Actress – ‘RIP’

Woozy, wonderful, hard to pin down

The democratisation of the music-making process has been a curse as well as a blessing. Dance music today can sometimes resemble a field of thousands upon thousands of identikit laptop jockeys, each one running the same computer programs, fiddling with the same pre-sets, strip-mining the same exposed seams of clubland history. There is no new thing. Electronica is eating itself.

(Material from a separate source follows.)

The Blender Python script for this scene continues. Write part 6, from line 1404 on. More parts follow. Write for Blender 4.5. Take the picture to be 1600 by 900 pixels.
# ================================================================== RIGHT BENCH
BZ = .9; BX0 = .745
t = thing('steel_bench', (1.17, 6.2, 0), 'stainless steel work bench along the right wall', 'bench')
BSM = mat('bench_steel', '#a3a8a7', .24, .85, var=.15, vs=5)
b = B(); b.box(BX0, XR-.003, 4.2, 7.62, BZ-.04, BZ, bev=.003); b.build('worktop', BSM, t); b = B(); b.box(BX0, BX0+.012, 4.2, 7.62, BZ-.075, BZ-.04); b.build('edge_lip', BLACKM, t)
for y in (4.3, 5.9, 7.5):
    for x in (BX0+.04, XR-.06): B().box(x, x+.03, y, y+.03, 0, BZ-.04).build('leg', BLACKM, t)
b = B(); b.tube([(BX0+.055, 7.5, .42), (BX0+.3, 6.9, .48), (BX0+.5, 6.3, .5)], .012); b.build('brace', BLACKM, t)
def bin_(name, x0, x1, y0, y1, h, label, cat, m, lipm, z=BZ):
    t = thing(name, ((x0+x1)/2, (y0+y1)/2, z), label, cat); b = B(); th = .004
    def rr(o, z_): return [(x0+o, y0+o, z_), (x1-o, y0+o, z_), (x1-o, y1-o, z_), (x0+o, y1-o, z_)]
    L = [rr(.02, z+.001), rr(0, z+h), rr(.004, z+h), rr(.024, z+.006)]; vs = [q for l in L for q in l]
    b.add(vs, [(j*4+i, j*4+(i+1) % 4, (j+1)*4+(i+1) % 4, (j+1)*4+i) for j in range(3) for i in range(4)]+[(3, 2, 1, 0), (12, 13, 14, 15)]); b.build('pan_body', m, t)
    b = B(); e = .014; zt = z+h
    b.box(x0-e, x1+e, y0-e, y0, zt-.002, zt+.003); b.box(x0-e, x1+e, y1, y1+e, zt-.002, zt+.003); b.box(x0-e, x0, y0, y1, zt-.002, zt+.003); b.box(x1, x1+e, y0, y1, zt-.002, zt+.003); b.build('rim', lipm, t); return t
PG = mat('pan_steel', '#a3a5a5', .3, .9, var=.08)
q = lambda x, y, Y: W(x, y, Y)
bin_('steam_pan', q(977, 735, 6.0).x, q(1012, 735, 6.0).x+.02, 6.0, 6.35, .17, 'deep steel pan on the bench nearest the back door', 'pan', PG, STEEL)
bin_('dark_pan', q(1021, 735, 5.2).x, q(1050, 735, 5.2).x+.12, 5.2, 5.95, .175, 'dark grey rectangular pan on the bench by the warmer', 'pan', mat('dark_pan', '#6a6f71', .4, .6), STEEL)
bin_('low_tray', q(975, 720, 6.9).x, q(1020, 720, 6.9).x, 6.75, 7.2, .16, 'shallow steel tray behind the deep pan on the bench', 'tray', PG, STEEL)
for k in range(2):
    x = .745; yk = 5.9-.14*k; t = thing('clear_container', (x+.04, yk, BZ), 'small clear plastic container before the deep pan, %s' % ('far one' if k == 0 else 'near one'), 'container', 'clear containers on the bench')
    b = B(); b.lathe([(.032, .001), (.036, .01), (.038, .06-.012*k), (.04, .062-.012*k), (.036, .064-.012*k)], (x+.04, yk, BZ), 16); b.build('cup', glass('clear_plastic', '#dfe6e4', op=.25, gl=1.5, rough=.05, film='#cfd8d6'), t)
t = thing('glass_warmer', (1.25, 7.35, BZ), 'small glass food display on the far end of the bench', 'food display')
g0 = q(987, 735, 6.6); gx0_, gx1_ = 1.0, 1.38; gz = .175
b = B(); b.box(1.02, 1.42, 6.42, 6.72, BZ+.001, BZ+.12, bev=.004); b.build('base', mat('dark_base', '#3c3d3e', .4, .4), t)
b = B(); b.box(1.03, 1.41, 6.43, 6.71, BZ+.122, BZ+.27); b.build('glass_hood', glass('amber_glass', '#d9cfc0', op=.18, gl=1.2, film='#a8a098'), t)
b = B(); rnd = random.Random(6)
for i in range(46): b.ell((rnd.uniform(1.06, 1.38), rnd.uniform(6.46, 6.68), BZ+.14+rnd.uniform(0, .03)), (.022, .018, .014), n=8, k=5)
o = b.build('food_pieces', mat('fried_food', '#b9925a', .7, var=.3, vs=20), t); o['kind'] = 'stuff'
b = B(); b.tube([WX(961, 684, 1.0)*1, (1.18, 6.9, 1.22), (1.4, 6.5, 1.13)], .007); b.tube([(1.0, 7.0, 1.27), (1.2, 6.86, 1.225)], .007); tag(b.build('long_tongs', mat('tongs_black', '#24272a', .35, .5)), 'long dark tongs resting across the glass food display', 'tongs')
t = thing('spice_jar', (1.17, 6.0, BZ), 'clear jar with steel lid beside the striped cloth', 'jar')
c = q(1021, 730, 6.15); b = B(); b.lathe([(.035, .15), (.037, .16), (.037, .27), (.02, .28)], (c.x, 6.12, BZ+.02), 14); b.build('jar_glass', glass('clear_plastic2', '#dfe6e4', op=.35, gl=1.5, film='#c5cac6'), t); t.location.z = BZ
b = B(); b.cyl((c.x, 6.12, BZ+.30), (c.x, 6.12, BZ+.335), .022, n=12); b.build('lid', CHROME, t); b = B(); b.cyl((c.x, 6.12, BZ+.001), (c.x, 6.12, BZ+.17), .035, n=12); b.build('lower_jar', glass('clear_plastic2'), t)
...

If anything, this effect is heightened by the rare producer that carves his own path – and one such is Darren Cunningham. Wolverhampton-born but south London based, he debuted on his own Werk Discs before signing up to Damon Albarn’s Honest Jon’s imprint, releasing 2010’s excellent album ‘Splazsh’, visiting the Congo as part of Albarn’s DRC project and appearing (in his ‘Thriller’ guise) on Radiohead’s ‘TKOL RMX 1234567’.

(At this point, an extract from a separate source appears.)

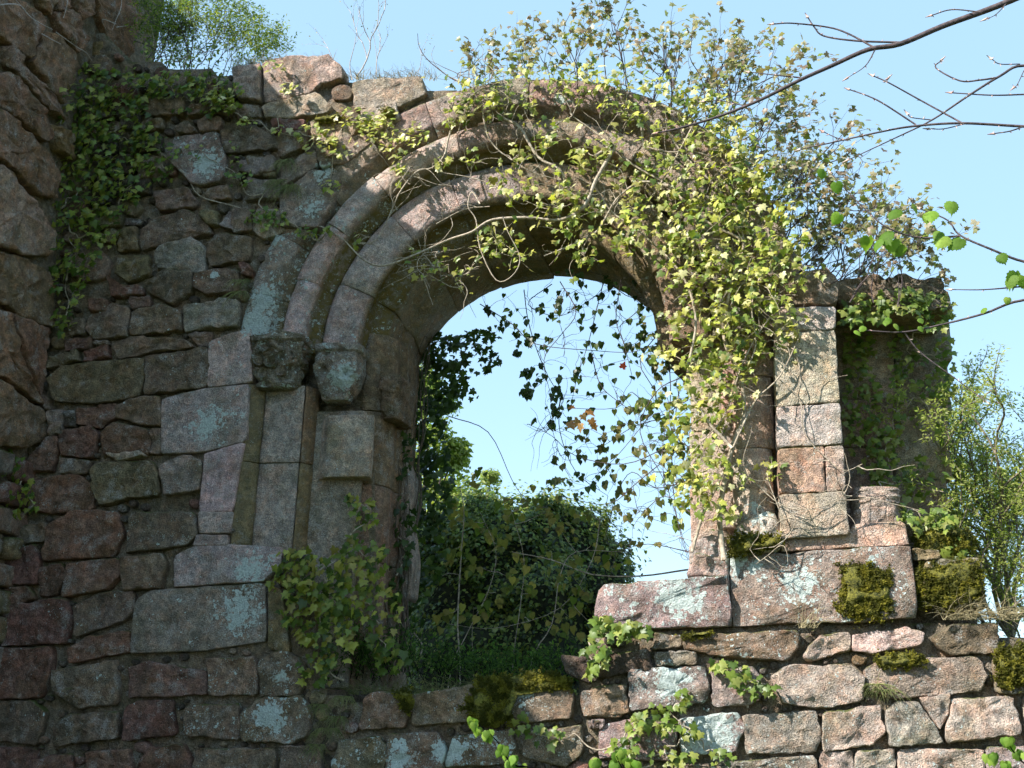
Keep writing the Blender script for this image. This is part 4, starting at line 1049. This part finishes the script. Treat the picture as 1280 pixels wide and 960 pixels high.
# ------------------------------------------------------------------ vines hanging in the opening
t = thing('hanging_ivy', 'thin dark ivy tendrils and leaves hanging in the open window against the sky', 'ivy', P(740, 350, T), None, 'thing'); lines = []; lv = []
def vine(pts, y, r=.0045): l = smooth([P(a, b, y+R.uniform(-.06, .06)) for a, b in pts], 4); lines.append((l, r*1.25, .0025)); return l
VN = [[(655, 362), (660, 400), (672, 440), (685, 470), (700, 500), (690, 530), (700, 570)], [(700, 352), (720, 390), (700, 420), (680, 450), (690, 500)], [(755, 350), (745, 390), (735, 430), (722, 470), (715, 500)], [(600, 380), (640, 405), (670, 430), (740, 438), (790, 440), (820, 430)], [(775, 355), (770, 400), (780, 430), (790, 470)],
      [(820, 370), (790, 395), (775, 410), (785, 440)], [(760, 352), (790, 372), (830, 365)], [(840, 400), (800, 450), (820, 500), (780, 560), (740, 600)], [(860, 540), (830, 560), (780, 580), (720, 570), (690, 545), (660, 530)], [(862, 600), (820, 610), (790, 590), (770, 620), (760, 660)], [(860, 500), (820, 520), (790, 490), (770, 510), (700, 510)],
      [(855, 470), (820, 490), (800, 540), (830, 600), (850, 660), (862, 700)], [(850, 560), (800, 600), (760, 630), (700, 620)], [(862, 640), (830, 620), (800, 640), (790, 600)], [(740, 445), (750, 480), (770, 500), (800, 520)], [(560, 520), (610, 540), (640, 600), (660, 630)], [(862, 560), (840, 540), (835, 500), (820, 470)],
      [(690, 355), (660, 380), (700, 395), (745, 370)], [(700, 500), (700, 540), (720, 590), (760, 620)], [(862, 690), (810, 680), (770, 690)], [(862, 520), (800, 530), (750, 560)], [(850, 480), (840, 560), (845, 640), (860, 700)], [(835, 430), (838, 500), (828, 560), (832, 620)]]
vp = []
for q in VN: vp += vine(q, 1.05 if R.random() < .5 else .7)
for _ in range(260):
    a = R.choice(vp); v = V3((R.gauss(0, 1), R.gauss(0, .3), R.gauss(0, 1))).normalized(); pts = [a]; L = R.uniform(.15, .5)
    for k in range(6): v = (v+V3((R.gauss(0, .35), R.gauss(0, .1), R.gauss(0, .35)))).normalized(); pts.append(pts[-1]+v*L/6)
    q = proj(pts[-1])
    if q[0] < 640 and q[1] > 440: continue
    lines.append((smooth(pts, 2), .0028, .0012)); vp.append(pts[3])
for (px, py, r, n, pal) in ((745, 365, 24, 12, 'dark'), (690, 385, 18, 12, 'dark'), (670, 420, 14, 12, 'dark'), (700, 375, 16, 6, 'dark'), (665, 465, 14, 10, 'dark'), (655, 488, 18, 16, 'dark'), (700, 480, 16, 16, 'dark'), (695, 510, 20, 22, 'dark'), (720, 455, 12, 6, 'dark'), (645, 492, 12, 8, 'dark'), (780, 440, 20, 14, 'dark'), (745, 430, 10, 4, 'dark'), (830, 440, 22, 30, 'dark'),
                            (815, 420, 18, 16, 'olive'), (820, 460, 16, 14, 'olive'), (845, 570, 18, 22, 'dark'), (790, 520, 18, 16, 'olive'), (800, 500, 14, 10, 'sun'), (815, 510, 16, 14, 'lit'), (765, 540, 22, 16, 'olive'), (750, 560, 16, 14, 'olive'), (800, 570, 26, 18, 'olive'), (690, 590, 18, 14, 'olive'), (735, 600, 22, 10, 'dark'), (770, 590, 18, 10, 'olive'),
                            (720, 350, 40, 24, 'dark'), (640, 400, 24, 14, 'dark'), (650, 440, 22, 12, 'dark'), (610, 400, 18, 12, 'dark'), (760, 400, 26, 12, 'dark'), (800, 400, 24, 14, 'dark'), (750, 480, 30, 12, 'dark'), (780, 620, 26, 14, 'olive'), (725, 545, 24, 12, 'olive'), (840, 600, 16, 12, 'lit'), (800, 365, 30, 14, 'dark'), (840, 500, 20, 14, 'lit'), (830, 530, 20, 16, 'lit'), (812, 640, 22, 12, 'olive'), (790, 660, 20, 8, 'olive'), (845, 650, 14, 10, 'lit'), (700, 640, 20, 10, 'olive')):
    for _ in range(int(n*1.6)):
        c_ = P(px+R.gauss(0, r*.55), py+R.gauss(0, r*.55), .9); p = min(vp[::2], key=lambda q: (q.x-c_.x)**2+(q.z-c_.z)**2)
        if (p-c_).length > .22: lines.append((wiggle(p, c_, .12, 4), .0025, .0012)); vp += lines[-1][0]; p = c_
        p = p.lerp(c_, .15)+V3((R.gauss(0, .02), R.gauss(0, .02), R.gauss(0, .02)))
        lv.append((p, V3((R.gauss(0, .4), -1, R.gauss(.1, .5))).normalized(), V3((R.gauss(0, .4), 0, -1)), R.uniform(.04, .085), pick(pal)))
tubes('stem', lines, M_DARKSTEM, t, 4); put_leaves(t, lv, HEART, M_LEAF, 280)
for _ in range(9):
    p = P(726+(_%3-1)*13+R.gauss(0, 3), 524+(_//3-1)*9+R.gauss(0, 3), .7+R.uniform(-.1, .1)); nn = V3((R.gauss(0, .5), -1, R.gauss(.2, .5))).normalized(); x, tt, nn = frame(nn, V3((R.gauss(0, .6), 0, -1))); s = R.uniform(.07, .11)
    o = bpy.data.objects.new('dry_leaf', LM[(id(IVY), M_LEAF.name)]); COL.objects.link(o); o.parent = t; q = p-t.location
    o.matrix_local = Matrix(((x.x*s, tt.x*s, nn.x*s, q.x), (x.y*s, tt.y*s, nn.y*s, q.y), (x.z*s, tt.z*s, nn.z*s, q.z), (0, 0, 0, 1))); o.color = (*pick('brown'), 1)
o = bpy.data.objects.new('dry_leaf', LM[(id(IVY), M_LEAF.name)]); COL.objects.link(o); o.parent = t; o.location = P(778, 460, .7)-t.location; o.scale = (.08,)*3; o.rotation_euler = (2, .3, .5); o.color = (.6, .08, .05, 1); o['label'] = 'small red dead leaf'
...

There are echoes of dance genres past and present on Actress’ third full-length, ‘RIP’ – hard, technoid 4/4 thud (‘Marble Plexus’, ‘Shadow From Tartarus’), the cries of disco divas filtering up from some distant purgatory (‘IWAAD’) and skippy two-step drums that would seem to locate Cunningham’s starting point in early ’00s UK garage (the faintly Burial-esque ‘The Lord’s Graffiti’). Yet the charm of Actress’ music is the way it eludes any direct reference. Synthesisers float everywhere, pitch-bent or glowing, translucent. On ‘Uriel’s Black Harp’, plucked notes filter woozily through a strange, cicada-like chatter. Cunningham is as likely to soundtrack an installation at the Tate Modern as he is to DJ in a club, and it is this refusal to submit to the rigours of genre that allows Actress’ music to float free.

The finished result is something of a trade-off. Despite titles rooted in mythology and religion these tracks do not evoke anything in particular; not euphoria on the dancefloor, or melancholic journeys through nocturnal cityscapes. Something about them is essentially alien – yet, very probably, that is the source of their strange, uncanny power.